[Dataset records]
____

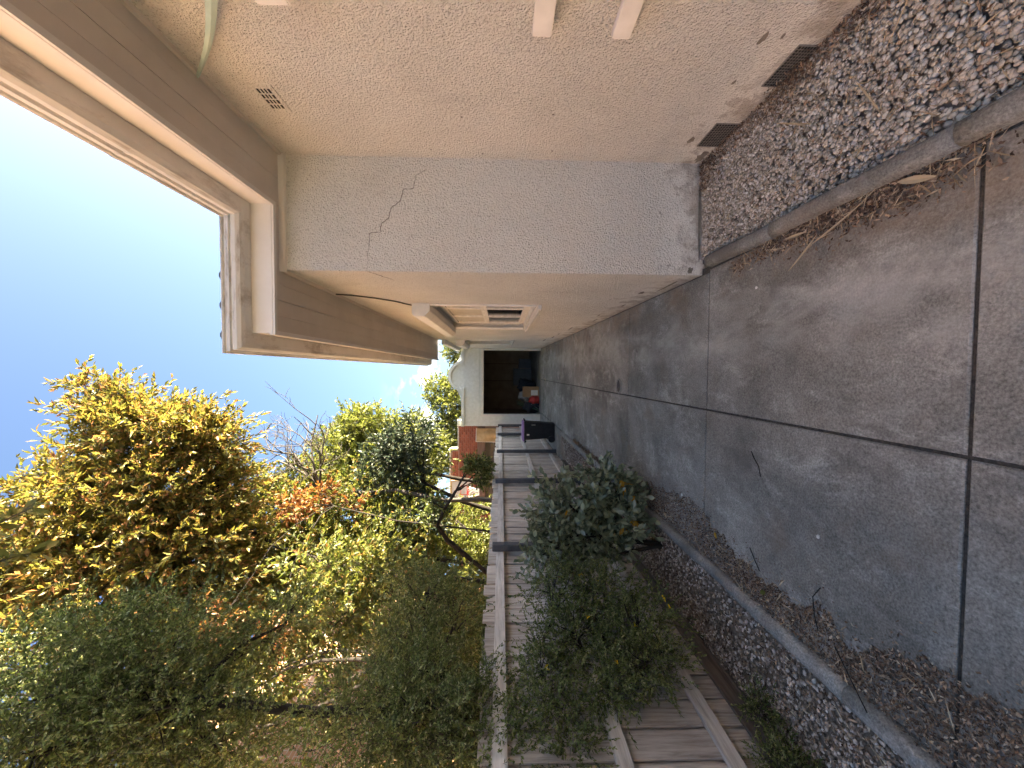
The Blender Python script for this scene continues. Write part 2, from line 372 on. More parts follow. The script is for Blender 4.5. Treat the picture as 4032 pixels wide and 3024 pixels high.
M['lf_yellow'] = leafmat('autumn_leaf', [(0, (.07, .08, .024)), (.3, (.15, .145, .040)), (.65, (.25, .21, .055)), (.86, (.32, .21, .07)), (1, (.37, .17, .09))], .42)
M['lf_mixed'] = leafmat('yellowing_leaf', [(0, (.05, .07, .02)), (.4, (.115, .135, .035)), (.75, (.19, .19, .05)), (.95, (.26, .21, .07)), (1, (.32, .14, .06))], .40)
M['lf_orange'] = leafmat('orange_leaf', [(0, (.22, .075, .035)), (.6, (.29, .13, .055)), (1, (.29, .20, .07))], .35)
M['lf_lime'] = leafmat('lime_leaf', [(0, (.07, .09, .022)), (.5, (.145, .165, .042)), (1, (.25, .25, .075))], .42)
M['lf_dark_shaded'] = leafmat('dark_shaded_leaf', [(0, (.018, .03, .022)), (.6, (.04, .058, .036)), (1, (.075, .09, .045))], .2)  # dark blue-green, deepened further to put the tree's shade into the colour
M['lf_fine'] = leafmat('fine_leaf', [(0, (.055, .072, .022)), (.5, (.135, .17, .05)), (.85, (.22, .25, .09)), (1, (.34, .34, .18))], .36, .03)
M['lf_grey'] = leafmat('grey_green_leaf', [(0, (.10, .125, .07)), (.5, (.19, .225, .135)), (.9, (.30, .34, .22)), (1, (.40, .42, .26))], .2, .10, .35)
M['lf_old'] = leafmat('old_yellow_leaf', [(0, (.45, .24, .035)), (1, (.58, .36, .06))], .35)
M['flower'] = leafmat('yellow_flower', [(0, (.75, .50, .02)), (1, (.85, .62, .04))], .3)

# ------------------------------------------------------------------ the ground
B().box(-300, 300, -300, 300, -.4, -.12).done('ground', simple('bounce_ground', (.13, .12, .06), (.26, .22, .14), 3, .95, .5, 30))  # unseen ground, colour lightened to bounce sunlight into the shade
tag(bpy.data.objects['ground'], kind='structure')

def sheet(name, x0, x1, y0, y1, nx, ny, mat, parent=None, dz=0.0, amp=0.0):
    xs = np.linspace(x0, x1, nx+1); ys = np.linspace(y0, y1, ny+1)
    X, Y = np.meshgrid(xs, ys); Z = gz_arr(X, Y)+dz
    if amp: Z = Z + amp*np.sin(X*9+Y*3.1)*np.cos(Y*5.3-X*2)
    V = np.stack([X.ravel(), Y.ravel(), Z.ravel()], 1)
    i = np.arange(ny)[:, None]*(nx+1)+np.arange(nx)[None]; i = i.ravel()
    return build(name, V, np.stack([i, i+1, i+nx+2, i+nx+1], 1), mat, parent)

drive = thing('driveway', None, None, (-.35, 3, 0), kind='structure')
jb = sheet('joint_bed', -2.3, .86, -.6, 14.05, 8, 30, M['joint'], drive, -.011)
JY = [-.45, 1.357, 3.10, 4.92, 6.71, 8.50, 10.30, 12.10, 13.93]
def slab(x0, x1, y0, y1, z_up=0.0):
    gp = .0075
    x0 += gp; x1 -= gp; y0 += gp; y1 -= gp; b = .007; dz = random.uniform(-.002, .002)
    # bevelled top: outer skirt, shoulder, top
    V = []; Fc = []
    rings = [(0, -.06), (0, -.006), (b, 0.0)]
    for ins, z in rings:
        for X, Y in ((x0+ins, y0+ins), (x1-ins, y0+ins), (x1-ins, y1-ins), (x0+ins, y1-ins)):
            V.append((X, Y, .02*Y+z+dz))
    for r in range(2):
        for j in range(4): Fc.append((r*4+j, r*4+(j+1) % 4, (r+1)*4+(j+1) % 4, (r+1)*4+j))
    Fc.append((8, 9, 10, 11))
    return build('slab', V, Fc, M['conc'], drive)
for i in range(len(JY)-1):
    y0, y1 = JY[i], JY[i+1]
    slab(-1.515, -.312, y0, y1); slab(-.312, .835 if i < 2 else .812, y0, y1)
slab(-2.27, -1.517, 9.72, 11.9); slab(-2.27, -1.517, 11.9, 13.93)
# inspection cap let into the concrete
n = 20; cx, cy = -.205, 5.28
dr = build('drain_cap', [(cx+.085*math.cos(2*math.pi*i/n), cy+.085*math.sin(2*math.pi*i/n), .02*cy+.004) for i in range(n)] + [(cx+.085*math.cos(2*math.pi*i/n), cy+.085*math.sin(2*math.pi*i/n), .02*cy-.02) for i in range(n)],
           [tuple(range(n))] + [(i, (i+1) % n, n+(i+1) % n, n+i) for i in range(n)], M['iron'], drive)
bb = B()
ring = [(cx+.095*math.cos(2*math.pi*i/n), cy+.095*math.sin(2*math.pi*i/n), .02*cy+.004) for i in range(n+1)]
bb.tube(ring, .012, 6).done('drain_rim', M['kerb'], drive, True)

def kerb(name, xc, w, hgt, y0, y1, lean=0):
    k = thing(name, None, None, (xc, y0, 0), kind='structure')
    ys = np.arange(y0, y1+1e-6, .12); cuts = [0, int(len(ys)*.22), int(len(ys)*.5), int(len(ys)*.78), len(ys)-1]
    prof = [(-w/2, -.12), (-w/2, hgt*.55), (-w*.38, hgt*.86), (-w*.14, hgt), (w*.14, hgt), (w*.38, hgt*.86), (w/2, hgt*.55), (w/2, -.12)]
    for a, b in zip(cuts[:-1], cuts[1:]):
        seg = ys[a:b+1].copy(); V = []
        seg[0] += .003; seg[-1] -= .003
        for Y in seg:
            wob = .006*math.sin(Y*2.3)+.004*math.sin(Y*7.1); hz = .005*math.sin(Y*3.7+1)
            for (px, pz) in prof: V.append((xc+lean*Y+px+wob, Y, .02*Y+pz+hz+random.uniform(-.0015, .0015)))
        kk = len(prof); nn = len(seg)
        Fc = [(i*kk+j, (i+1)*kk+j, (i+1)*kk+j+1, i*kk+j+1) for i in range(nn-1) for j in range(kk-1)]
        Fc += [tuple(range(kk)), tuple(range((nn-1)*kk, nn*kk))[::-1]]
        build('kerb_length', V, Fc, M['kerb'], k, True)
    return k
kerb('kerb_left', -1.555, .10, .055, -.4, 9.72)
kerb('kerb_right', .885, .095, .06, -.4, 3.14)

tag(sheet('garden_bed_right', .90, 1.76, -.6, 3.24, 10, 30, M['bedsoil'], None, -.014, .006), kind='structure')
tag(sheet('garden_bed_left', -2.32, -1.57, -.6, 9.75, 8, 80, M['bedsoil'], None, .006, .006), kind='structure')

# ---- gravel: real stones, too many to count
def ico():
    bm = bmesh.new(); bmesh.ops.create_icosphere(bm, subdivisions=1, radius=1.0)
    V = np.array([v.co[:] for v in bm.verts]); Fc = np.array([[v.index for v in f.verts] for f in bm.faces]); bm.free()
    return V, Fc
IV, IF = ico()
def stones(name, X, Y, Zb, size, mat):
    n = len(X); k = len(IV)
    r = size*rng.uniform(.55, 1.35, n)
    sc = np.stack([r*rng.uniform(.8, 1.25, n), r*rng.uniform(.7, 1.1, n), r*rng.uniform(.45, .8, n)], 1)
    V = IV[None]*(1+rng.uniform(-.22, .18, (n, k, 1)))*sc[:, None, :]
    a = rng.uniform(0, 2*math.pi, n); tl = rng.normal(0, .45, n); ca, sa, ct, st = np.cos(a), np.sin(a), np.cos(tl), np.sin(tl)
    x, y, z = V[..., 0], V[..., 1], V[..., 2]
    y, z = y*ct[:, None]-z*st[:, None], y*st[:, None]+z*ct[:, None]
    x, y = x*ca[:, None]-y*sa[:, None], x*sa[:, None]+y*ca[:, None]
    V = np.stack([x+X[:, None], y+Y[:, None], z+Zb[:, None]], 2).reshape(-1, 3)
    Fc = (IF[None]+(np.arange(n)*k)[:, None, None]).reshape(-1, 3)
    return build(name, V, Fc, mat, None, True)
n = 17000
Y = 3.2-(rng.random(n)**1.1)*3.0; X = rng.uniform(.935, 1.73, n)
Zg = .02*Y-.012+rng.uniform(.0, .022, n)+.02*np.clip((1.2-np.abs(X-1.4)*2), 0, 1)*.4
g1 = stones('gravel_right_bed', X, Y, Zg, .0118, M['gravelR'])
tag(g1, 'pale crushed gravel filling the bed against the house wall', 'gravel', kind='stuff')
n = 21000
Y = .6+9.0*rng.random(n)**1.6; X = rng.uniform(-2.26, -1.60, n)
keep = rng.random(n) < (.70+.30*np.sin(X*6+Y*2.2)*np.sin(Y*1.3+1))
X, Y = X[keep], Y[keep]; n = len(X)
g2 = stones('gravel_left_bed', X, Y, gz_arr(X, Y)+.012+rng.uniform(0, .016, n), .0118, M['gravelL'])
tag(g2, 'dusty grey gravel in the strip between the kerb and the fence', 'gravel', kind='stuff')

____

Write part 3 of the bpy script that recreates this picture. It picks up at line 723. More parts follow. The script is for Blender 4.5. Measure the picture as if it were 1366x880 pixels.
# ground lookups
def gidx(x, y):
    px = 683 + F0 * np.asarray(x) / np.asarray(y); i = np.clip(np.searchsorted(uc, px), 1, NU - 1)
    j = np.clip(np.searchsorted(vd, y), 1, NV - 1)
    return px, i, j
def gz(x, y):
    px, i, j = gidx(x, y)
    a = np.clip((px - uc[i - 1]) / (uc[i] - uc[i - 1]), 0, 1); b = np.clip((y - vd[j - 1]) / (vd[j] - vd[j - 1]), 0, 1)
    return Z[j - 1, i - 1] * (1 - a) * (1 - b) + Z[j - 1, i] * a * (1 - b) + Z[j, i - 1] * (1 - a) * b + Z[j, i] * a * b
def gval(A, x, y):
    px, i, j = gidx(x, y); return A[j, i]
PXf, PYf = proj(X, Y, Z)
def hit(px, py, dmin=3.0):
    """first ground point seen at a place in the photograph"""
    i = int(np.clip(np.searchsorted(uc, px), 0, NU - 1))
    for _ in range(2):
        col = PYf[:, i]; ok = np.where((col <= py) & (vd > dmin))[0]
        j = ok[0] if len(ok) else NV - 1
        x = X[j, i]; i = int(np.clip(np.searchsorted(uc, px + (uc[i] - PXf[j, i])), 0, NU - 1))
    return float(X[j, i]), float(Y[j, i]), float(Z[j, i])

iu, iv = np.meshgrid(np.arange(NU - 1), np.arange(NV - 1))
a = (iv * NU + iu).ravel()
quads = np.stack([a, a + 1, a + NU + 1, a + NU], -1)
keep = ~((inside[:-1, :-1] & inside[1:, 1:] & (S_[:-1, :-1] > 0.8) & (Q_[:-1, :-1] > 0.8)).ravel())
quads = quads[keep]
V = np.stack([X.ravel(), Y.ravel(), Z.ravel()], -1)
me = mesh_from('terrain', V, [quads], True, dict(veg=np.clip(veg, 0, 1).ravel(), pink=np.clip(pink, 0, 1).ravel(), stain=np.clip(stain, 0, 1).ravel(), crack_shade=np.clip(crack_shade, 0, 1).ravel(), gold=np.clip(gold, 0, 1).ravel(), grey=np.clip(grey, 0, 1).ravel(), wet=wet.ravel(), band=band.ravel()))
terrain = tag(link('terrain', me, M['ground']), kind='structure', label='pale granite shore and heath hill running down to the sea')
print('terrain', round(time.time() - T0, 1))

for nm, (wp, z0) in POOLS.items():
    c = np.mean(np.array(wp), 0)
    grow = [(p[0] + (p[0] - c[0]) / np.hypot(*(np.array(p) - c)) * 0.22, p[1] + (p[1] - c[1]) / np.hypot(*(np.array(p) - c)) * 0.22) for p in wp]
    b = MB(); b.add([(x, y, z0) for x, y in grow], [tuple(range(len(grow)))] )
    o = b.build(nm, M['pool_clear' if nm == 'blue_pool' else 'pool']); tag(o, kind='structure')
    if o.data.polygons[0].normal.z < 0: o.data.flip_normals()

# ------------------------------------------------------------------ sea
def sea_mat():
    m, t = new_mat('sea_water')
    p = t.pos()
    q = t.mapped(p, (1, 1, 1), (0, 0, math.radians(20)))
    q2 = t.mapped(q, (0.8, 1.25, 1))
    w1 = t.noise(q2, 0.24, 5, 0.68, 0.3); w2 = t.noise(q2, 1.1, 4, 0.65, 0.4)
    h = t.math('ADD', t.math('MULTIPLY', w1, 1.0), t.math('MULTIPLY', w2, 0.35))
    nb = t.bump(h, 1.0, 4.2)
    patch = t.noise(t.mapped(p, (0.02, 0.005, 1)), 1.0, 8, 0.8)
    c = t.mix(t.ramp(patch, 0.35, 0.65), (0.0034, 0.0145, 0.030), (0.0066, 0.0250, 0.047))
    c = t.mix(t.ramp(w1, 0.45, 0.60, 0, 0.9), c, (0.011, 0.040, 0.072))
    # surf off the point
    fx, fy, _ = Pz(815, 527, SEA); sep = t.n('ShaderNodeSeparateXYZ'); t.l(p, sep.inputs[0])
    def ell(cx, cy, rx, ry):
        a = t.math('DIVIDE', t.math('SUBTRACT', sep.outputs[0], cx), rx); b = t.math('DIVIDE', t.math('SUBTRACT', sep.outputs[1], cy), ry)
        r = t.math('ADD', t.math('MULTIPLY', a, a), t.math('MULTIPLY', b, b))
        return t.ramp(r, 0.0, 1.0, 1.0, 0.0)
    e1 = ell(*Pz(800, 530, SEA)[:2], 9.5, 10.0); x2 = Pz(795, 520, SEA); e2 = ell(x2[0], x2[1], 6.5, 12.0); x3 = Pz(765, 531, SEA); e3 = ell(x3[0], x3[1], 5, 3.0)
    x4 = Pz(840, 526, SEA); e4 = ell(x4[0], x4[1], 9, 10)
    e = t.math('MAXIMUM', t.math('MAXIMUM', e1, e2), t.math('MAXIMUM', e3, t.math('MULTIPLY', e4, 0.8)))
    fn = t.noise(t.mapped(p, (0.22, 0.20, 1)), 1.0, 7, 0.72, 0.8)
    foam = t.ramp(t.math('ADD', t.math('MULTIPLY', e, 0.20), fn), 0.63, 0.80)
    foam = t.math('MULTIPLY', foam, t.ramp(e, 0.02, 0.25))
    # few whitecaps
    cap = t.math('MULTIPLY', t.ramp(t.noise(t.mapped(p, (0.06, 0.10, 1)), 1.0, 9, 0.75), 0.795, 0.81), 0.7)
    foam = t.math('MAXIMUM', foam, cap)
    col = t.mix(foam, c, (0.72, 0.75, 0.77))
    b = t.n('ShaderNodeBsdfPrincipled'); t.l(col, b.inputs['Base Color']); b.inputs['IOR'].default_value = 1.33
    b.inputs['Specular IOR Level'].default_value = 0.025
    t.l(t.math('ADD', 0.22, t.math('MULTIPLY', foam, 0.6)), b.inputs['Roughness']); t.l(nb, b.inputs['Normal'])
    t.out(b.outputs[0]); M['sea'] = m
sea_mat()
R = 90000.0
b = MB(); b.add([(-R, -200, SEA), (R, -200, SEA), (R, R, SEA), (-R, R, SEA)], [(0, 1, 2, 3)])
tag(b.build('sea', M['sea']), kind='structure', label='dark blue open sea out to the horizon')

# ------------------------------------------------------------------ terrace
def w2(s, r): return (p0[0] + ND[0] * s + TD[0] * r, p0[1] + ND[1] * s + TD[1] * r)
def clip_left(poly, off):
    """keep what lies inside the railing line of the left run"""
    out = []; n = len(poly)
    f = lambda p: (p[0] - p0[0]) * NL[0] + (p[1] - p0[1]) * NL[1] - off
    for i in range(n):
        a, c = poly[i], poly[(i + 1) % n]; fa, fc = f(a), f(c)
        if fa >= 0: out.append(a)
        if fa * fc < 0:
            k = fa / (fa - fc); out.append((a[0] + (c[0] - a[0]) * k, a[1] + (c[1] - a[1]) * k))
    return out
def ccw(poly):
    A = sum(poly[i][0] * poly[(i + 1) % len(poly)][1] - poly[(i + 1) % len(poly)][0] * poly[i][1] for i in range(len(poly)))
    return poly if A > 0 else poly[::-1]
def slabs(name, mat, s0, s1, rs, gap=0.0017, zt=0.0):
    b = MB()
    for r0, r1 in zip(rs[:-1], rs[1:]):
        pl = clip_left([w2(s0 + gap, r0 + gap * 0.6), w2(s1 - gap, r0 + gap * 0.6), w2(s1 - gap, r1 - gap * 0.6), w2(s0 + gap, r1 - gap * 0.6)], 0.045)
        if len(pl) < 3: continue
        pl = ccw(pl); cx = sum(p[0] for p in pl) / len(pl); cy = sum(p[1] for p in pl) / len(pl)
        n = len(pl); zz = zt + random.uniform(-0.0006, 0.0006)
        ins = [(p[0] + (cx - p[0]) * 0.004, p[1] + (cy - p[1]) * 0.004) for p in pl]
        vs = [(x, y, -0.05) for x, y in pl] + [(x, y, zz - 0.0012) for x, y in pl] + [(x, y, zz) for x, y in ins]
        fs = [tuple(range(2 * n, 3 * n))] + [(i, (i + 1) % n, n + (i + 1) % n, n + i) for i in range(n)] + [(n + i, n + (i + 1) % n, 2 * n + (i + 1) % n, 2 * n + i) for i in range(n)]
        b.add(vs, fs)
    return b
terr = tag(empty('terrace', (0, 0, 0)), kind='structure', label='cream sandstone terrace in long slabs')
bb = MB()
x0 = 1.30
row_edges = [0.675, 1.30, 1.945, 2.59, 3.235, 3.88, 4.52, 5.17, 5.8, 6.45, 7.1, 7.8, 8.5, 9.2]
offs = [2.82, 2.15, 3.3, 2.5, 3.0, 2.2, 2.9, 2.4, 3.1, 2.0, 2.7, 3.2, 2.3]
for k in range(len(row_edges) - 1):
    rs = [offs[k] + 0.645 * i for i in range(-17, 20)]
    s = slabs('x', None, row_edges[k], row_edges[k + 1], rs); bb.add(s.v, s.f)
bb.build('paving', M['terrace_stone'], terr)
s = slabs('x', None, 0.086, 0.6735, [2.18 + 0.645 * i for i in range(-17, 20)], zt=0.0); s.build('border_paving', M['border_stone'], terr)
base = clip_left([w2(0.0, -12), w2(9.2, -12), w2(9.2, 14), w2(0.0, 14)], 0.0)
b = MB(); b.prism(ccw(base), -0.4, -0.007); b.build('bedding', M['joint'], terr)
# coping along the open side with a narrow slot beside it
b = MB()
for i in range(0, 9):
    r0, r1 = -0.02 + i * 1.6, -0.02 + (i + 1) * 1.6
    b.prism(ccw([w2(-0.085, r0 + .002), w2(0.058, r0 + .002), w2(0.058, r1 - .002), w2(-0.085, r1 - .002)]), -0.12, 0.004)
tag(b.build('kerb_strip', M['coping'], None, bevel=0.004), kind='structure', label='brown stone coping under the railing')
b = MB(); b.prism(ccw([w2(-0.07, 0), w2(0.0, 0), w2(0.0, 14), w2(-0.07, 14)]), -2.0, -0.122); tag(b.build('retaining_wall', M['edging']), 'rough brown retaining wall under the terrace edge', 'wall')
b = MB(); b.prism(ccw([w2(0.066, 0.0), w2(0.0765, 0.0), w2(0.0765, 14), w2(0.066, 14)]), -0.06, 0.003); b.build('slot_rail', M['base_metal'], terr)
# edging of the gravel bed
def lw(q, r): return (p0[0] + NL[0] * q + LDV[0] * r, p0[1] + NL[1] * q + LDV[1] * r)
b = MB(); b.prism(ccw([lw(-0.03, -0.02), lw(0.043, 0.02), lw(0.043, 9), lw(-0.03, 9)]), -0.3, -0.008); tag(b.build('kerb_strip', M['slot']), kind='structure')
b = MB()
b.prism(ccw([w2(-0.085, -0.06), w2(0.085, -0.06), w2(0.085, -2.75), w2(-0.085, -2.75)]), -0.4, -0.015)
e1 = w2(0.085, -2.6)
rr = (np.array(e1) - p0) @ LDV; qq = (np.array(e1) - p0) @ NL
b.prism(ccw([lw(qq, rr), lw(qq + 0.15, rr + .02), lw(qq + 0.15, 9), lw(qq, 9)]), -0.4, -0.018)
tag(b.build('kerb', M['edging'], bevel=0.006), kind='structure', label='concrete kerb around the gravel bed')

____

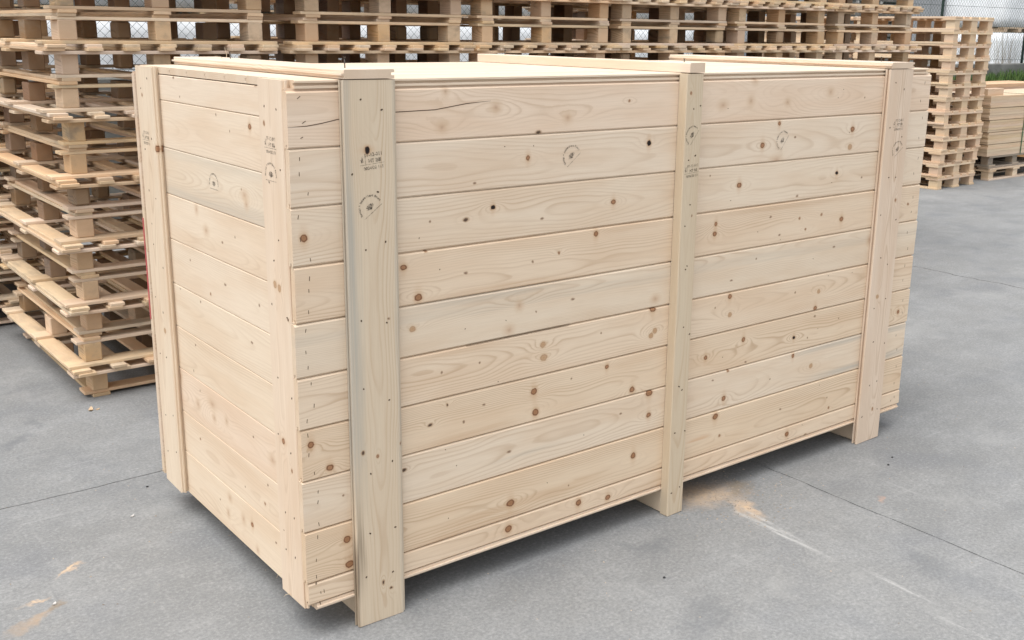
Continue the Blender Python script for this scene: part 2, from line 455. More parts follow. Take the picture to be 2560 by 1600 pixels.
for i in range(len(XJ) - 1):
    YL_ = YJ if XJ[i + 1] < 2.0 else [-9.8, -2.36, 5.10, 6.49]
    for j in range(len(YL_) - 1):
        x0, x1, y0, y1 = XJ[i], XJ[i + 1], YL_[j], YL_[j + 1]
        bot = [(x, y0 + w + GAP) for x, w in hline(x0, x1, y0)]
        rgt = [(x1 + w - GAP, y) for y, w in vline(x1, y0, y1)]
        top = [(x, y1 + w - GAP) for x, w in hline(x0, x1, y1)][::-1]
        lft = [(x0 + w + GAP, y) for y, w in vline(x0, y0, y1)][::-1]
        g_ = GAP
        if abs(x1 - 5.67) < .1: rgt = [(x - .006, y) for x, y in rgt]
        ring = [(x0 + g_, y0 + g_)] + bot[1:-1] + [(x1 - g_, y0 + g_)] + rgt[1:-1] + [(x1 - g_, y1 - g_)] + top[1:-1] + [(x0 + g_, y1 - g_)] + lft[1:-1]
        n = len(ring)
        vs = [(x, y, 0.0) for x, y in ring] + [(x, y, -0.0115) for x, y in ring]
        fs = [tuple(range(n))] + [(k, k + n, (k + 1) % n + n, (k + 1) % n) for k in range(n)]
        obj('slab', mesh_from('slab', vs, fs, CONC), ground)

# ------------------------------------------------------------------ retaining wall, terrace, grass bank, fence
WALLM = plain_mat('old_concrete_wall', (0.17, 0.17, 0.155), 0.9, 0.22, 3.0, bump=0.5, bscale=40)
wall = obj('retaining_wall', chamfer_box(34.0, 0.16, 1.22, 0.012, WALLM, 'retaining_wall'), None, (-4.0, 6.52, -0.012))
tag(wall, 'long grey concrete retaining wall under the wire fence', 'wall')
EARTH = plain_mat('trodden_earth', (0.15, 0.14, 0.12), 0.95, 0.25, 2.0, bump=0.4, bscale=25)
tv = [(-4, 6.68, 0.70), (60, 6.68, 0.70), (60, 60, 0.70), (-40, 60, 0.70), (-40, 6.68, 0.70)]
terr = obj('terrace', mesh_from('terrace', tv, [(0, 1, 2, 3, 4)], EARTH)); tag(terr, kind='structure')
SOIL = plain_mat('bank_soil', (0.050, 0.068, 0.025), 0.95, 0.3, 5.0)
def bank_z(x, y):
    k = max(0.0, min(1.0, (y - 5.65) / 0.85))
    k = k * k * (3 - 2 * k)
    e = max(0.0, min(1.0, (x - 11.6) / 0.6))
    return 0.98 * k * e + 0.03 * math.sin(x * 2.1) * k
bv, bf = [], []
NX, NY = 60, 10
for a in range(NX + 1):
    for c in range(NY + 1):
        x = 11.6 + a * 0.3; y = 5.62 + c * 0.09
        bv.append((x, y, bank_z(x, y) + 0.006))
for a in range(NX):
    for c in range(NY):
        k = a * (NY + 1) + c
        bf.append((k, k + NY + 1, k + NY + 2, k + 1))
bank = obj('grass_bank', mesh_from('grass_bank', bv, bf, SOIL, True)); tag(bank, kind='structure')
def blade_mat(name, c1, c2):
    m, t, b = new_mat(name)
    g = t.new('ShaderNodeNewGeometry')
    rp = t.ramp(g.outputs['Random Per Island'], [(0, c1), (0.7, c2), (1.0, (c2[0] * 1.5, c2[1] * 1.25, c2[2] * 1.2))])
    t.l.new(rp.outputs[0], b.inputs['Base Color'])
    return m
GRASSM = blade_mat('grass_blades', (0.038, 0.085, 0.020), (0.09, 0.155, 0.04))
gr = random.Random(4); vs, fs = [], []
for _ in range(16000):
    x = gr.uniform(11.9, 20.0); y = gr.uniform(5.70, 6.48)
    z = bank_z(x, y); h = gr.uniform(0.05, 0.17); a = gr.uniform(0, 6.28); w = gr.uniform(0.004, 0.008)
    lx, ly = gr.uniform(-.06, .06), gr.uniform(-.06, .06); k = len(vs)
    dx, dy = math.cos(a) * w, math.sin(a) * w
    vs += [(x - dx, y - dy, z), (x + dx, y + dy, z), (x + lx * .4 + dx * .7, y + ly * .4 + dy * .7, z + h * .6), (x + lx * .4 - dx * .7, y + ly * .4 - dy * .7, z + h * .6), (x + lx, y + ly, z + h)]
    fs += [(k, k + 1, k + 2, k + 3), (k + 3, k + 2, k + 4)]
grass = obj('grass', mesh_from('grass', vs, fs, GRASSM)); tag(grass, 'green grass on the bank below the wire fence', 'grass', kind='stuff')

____

[Exercise directions]
Return from the data every line that holds "More".

[Written solution]
The Blender Python script for this scene continues. Write part 2, from line 372 on. More parts follow. The script is for Blender 4.5. Treat the picture as 4032 pixels wide and 3024 pixels high.
Write part 3 of the bpy script that recreates this picture. It picks up at line 723. More parts follow. The script is for Blender 4.5. Measure the picture as if it were 1366x880 pixels.
Continue the Blender Python script for this scene: part 2, from line 455. More parts follow. Take the picture to be 2560 by 1600 pixels.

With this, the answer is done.